Gönül pınarım kuru, yüreğim her an darbe almaktan bitkin, enerjimin son damlası akıp gitti... Aklımın bir köşesinde Bukowski puro tellendirip, sövüyor. Kaçmak istiyorum, köşelere bucaklara, deliklere saklanmak, gözden ırak olmak istiyorum. Zira, her adımda sırtıma bir darbe almaktan sıkıldım, yoruldum...

"Değer" her ne ise, her hatayla eriyip gidiyor ve karşılığında ödediğim bedel o kadar ağır oluyor ki, yitip giden yerine hangi "değer"i getirsem/getirsen/getirseler fayda etmiyor.

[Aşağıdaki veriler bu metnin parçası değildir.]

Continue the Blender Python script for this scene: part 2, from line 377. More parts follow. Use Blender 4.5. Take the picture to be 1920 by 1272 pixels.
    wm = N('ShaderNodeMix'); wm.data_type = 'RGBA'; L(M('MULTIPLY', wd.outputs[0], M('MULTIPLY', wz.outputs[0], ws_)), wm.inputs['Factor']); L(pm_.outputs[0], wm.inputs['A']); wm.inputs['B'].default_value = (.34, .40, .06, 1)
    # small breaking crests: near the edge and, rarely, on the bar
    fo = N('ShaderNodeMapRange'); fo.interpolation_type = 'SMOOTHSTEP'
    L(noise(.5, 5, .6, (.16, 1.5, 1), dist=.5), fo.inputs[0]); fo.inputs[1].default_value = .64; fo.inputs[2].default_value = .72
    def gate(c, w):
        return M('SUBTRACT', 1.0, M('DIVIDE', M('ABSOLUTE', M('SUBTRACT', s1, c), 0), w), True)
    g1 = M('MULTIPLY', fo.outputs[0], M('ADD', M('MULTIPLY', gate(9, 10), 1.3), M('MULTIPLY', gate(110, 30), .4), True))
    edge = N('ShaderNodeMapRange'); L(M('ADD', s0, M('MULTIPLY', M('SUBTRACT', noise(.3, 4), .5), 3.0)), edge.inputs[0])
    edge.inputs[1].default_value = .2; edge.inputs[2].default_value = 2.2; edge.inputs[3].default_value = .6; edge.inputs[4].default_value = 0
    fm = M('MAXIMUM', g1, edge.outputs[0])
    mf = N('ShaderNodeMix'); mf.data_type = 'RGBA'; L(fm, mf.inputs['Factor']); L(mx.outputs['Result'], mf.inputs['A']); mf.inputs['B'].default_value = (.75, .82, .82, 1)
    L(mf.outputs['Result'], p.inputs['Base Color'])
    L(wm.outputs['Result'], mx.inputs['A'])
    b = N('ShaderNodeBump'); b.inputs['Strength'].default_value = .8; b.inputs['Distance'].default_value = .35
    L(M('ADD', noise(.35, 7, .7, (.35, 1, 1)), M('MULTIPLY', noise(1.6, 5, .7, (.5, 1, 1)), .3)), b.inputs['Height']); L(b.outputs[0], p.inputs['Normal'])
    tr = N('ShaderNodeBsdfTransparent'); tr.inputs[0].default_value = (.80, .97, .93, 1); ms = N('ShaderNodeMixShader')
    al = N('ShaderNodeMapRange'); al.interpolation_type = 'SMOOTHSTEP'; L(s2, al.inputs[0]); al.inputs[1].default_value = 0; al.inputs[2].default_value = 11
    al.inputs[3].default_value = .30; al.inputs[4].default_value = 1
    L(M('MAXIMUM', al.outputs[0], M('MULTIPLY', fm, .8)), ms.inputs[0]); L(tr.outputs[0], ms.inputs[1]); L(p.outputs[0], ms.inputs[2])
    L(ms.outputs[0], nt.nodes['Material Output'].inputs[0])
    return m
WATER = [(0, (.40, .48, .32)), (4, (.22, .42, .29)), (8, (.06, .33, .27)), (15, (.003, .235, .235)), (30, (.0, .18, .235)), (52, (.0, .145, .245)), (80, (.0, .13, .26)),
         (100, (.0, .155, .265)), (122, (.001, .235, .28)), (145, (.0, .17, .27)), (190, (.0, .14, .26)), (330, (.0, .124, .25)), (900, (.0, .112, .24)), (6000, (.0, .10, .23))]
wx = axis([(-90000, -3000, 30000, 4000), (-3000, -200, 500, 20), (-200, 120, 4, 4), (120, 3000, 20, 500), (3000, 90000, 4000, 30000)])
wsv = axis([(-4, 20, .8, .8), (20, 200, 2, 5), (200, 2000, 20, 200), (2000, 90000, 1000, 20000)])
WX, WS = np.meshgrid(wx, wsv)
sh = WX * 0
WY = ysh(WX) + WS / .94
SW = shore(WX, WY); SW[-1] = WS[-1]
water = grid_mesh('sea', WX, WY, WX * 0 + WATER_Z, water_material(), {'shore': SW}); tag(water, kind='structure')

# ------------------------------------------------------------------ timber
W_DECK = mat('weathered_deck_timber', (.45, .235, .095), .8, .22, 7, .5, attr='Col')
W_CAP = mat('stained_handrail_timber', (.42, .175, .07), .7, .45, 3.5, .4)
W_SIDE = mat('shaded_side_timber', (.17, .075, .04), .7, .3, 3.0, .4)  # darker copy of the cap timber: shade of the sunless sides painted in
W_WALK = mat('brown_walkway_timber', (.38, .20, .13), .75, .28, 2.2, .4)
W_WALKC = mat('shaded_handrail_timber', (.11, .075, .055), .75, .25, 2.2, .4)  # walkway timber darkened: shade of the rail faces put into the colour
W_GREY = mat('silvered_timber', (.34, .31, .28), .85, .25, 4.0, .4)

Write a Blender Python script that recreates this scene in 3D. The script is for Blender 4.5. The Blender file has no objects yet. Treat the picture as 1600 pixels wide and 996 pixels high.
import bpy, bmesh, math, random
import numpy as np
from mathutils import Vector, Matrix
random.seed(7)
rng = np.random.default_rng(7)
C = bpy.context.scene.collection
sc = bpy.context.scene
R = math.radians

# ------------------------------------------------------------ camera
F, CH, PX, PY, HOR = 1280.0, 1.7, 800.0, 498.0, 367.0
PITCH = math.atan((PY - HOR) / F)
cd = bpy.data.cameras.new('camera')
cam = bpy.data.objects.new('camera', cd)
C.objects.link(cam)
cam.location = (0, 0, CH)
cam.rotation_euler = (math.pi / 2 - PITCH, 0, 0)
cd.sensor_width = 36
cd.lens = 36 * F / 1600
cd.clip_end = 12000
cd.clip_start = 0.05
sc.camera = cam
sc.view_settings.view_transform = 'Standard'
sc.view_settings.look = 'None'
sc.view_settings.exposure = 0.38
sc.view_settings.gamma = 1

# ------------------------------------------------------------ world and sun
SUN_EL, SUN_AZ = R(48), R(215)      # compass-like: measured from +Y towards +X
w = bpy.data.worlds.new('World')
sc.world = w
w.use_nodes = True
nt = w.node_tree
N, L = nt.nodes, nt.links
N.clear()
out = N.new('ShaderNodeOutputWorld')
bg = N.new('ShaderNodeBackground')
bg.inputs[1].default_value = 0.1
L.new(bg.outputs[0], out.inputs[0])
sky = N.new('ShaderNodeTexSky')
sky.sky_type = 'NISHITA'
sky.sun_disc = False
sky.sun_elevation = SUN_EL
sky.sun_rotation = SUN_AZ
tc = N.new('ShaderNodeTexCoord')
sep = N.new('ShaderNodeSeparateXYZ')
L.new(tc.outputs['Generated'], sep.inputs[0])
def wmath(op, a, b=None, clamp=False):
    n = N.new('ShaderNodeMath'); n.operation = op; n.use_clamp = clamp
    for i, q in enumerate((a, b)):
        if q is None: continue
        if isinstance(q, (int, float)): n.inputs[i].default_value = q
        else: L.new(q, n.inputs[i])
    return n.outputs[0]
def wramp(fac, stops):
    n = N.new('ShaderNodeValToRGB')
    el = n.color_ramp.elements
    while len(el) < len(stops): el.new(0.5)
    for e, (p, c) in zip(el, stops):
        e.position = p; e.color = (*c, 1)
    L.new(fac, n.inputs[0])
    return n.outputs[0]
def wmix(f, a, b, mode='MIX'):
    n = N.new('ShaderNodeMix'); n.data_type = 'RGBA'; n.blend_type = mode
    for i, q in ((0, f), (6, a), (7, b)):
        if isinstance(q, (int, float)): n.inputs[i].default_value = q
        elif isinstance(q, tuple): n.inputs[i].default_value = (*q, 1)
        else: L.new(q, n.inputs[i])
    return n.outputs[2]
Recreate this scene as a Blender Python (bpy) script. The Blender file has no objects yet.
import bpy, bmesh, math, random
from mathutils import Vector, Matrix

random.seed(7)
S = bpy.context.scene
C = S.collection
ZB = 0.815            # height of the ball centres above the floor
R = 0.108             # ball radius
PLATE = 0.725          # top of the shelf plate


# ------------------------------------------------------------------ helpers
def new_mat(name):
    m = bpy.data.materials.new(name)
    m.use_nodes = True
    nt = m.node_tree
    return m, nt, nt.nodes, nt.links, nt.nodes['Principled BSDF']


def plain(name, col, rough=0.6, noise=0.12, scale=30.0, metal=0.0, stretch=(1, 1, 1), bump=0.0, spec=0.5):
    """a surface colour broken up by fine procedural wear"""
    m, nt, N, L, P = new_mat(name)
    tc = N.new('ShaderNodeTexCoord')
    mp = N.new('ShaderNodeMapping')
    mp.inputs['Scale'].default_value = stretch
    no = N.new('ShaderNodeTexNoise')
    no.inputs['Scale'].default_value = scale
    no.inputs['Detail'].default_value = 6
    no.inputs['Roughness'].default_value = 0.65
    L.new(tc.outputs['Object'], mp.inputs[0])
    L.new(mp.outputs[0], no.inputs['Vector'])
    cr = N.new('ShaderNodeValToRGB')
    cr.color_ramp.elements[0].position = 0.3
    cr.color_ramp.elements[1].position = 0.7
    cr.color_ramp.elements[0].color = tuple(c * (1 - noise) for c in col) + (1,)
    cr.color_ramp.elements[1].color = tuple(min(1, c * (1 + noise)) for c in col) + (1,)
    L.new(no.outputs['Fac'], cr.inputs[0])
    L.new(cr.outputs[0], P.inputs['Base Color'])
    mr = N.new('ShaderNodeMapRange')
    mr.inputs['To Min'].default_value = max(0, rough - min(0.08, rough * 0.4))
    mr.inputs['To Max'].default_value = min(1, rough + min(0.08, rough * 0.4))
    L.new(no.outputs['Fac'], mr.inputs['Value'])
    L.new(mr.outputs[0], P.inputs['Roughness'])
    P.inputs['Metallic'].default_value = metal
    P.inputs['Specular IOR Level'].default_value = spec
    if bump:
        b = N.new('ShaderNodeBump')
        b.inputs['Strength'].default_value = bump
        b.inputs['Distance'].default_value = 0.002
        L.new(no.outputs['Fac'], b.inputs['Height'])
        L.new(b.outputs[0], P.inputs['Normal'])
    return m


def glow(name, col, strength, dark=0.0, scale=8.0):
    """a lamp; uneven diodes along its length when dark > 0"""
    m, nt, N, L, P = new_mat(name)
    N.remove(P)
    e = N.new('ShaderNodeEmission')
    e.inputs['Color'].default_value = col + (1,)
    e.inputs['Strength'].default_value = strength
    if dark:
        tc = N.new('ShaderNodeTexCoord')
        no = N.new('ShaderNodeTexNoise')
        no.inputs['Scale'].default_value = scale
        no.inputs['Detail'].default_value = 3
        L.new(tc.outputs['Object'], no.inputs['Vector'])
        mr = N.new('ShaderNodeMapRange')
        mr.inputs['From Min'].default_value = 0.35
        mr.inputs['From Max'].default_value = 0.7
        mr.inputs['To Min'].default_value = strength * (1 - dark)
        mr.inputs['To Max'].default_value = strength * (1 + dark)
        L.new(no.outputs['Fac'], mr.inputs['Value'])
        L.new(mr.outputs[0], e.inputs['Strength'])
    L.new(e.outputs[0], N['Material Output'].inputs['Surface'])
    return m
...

Her hatayla bir parçam yanıyor, kopuyor, eriyor, sönüyor.

Öfkem, zihnimin mahzenlerine zincirlenmiş bir canavar. O canavar, o kadar çok kırbaçlandı ki artık onu zapteden bünye temelinden sarsılmaya, parçalara ayrılmaya başladı. O ortaya çıktığında, ödenecek bedelin hiç bir önemi kalmayacak çünkü artık "ben" ben olmayacağım. Belki ona dönüşeceğim, belki de ondan geriye kalmış bir enkaz olacağım.

HIzlı hızlı nefes alıp veriyorum, sesim titriyor, başım ağrıyor. Ağlamak fikrini, kan kızılı, ateş kurusu bir öfke boğuyor. Gözümden fışkıran göz yaşı değil, kıvılcım.  

Güneş boğuluyor... Gün karanlığa gömülüyor.

Tek umudum karanlığın beni örtmesi,
İpeksi dokunuşlarla avutması,
Sonra beni benden alıp, öfkeme çalması!
Tekrar gün doğduğunda ateşten dövülmüş çelik bir iradeyle yeryüzüne salması...

Monday, February 11, 2013

Saçılmak

Herşey tetiğe uygulanacak bir anlık baskıya bakıyor.
Beyin dışa açılacak ve hayat perdesini kapatacak.
Ağızdaki çeliğin kurşuni tadı ve kanın ılık daveti...
Sonra...?
Sonrasını hayatta kalanlar düşündün...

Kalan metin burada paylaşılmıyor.